La mise en scène des images sera donc très naturaliste, mais nécessitera le bon timing ainsi qu'une bonne connaissance du décor et des habitudes de la famille. Je ne serais pas là pour briser ou mettre en pose la routine, mais simplement pour l'observer et l'illustrer.
Je veux travailler avec mon appareil argentique moyen format Hasselblad. Il offre une très bonne dynamique et un confort inégalable pour les portraits en lumière naturelle. Avec ce matériel, je n'aurai pas besoin d'installer de l'éclairage artificiel et je me ferais donc discret. Je choisis l'argentique, car je ne cadre et ne déclenche pas mes photos aussi facilement et rapidement qu'avec un appareil numérique. Le rapport que j'ai avec le sujet est beaucoup plus précieux et la prise de photo est plus longue, plus méticuleuse.
À la fin, j'avais imaginé présenter les portraits sous forme de diptyques. Fabriquer un échange entre deux constantes : l'enfant d'un côté, dans sa chambre ou ailleurs et de l'autre côté, la personne s'occupant du repas, dans la cuisine. Ce dispositif restera le même pour toutes les séries et donc pour toutes les familles, ainsi que la lumière (étant donné le moment de la journée qui restera commun à tous).

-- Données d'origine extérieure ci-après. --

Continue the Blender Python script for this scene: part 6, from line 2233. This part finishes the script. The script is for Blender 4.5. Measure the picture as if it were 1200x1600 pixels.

Il permettra de montrer le contexte de la famille sous deux dimensions, comme une visite ou une entrée dans la maison et dans le quotidien de la famille. Je me pencherais d'un côté sur la préparation du repas et, pourquoi pas, si l'enfant est dans la même pièce que la personne en charge de cuisiner, capturer la pièce vide, quitté par l'enfant.
Je peux décrire ce projet autant comme des portraits d'enfants à la maison (image de gauche), comme des portraits de mères/pères en cuisine (images de droite) que comme des portraits de famille (combinaison des deux images). Ce projet est né d'une réminiscence personnelle qui m'a guidé à mettre en forme des photographies très simple et surtout d'une envie de partager cette tendresse, cette énergie et cette mélancolie que peut communiquer la vie de famille, un soir de printemps et avant le dîner.